According to court documents, at sentencing in district court in July of 2013, the prosecutor said:

Your Honor, the—going through each of the three counts, for Count I, the Domestic Assault of Impeding Air Flow, as an aggravated misdemeanor, the State’s recommendation is a one year in jail, with all but thirty days suspended, credit for time served, that he be placed on probation for a period of two years, receive a suspended minimum fine, and be required to—be required to complete the batterer’s education program. For—we ask that that sentence be consecutive to Count II and concurrent to Count III. Count II the recommendation for an O.W.I., Third, is a term in prison not to exceed five years, with all but thirty days being suspended, credit for time served, the minimum fine, and be placed on probation for three years, and also be required to complete a substance abuse evaluation, if he’s not already done so and follow through on any recommended treatment. We ask that that be consecutive to Count I and concurrent with Count III.

And then for Count III, the Child Endangerment, the recommendation is sixty days and a $625.00 fine, which is the minimum fine, as well as credit for time served. And as I already stated that is to be concurrent with the other two counts. We’ve already dismissed Count IV, so no recommendation is needed there.

The history as stated in the PSI and so the Court can review that as well as in the court file. The State’s requesting restitution as stated in their statement of pecuniary damages that they’ve already filed for the utility pole that Defendant hit in this case, and that’s to be paid to Alliant Energy in the amount of $2,947.39. I’m not aware of any other restitution.

So in light of that, these recommendations seem very reasonable considering the severity of the charges and the facts that are behind them such as getting in an accident, he was very uncooperative with the police saying—using language like, FU; and so in light of that, this recommendation seems reasonable and we ask the Court to adopt it.

The State’s sentencing recommendation was in accord with paragraph twelve of the written plea agreement. Hermen’s counsel did not object to the prosecutor’s recommendation. Hermen’s attorney said, “We are also asking the Court to adopt the recommendations as set forth in the plea agreement.” The attorney then enumerated several mitigating factors before closing with, “So we would ask that you accept the State’s recommendations set forth in the plea agreement.”

However, the Judge Salic rejected the lenient sentencing recommendation, telling Hermen at his sentencing:

cerro gordo_courthouse_closeupMr. Hermen, the law requires that I take a number of factors into account when deciding what an appropriate sentence is for someone. One of those things obviously is your rehabilitation, not just your need for it but also your potential for it. Also protecting the community. In this particular case, you have specific victims, but the protection of the community as a whole. And also deterring others from committing similar offenses.
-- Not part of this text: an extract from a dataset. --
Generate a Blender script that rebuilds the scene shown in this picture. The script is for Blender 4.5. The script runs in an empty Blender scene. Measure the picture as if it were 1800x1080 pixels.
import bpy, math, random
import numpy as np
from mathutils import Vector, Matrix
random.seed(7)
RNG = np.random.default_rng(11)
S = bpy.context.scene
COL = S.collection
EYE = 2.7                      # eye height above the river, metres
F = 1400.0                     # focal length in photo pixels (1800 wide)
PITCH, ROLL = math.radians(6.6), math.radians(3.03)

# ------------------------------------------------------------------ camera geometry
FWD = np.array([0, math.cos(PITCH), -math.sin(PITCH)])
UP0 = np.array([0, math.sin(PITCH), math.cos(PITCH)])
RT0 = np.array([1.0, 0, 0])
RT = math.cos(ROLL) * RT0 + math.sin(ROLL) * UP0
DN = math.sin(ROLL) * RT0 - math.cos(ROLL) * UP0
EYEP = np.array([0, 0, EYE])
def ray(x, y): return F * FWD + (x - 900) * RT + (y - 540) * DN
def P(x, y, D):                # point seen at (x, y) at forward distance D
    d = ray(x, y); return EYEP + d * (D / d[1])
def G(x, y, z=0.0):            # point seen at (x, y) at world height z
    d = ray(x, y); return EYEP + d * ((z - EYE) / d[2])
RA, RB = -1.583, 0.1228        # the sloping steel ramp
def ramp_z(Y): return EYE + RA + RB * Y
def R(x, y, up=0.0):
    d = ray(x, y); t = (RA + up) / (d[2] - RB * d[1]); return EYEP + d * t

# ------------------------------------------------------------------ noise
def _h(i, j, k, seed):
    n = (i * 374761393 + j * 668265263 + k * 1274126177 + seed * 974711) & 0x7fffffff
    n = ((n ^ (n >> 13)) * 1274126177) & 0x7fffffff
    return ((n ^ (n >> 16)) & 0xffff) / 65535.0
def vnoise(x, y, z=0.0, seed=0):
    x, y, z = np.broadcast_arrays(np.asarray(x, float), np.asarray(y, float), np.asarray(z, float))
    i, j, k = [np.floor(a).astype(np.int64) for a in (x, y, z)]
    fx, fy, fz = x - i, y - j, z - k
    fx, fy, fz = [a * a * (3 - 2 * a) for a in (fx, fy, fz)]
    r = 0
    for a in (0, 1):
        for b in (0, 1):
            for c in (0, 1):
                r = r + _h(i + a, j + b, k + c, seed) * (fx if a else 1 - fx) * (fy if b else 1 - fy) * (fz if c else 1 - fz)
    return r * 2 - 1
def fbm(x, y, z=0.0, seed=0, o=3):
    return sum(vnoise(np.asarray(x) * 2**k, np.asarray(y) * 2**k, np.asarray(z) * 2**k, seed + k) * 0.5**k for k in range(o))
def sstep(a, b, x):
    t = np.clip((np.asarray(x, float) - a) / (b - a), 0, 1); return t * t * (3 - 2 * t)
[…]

Some of the things that are kind of subcategories of those considerations, your age, your family situation, your criminal history, the nature of this offense, and anything that I considered in reading the Pre-Sentence Investigation Report and what I have learned about you in the hearing today both through your statements as well as the argument of your counsel.

And as I’m sure you understand and even Ms. Turner has alluded to it, you have a horrible criminal history for someone who’s twenty-five years of age. In November of 2006, you were convicted of a weapons charge. While you were still on probation for that offense, you—and an O.W.I. sorry; while you were on probation for those offenses, you were charged with Assault Causing Bodily Injury in June of 2007. Because of that offense you had a probation revocation proceeding on the first two charges where there was a contempt finding. You were placed on probation for the assault charge which has now been revoked apparently. In October of 2007, you have a new charge of Possessing a Firearm as a Felon, there was a prison term on that which was suspended but has since been revoked. 2009 you had an Eluding charge, given probation and that has also been revoked, along with an O.W.I., Second Offense, that occurred at the same time.

And as I’m sure you’ve noticed this pattern of weapons, of alcohol violations of driving, of assaulting people, and that’s unacceptable. Obviously, it’s illegal and we’re here today on charges of you strangling your wife, of endangering your child and of you driving drunk for the third time. Every attempt to have you on probation has failed. And I have no reason to believe given your history that we’re going to have any other result on this—these charges. And so I’m not going to adopt the recommendations of the parties. I will adopt the recommendation of the pre-sentence investigator.

In light of your recent employment and other compliance with the Department of Human Services, I am going to order that these sentences be served concurrently with hopes that when you do return from prison, that you will start on the right path.

At appeal, Hermen contended his trial counsel was ineffective in failing to object to the district court’s supposed breach of the plea agreement and the imposition of the stiffer prison sentences.

Citing previous court cases as precedent, the appeals court ruled that there was no breach of the plea deal, that Judge Salic was well within her boundaries when leveling the stiffer sentence, and that Hermen was not treated unfairly when Judge Salic refused to follow the plea deal sentencing recommendation.